Parviz Tanavoli: Poets, Locks, Cages
Vancouver Art Gallery, Vancouver, BC - To Nov 19
Iranian Canadian artist Parviz Tanavoli is often described as the father of modern Iranian sculpture. Dividing his time between his home in Vancouver, BC, and his studio in his birth city of Tehran, he has won international acclaim for art that weaves together a multitude of cultural, mystical and folkloric strands from across the long history of his homeland.
Guest curated by Pantea Haghighi, the Vancouver Art Gallery’s ambitious survey exhibition brings together sculptures in bronze, copper, gypsum and glazed stoneware along with paintings, prints and drawings. As VAG director Anthony Kiendl writes in the handsome publication that accompanies the exhibition, Tanavoli finds inspiration in the works of “celebrated Persian poets such as Rumi, Hafiz and Shirazi Saadi.” As indicated in the show’s subtitle, Tanavoli has built a significant creative practice around the forms and metaphors of locks and cages, but it seems that what he finds most compelling is poetry. “I would have loved to be a poet, but I am a sculptor,” Tanavoli says. Still, he adds, “My sculptures are a kind of poetry.”

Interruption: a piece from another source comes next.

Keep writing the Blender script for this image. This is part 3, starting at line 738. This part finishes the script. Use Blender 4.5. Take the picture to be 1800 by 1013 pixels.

Born in 1937, Tanavoli graduated from the Tehran School of Arts in 1955. He then spent two years in Italy, where he studied with the modernist sculptor Marino Marini. “Under Marini’s mentorship,” his biographical statement tells us, “Tanavoli was able to explore his own cultural heritage and search for a style that could express Persia’s past achievements in a modern way." Indeed, Tanavoli skilfully marries modernist aspirations to the remnants of an ancient culture while navigating his way around contemporary political and religious realities in Iran.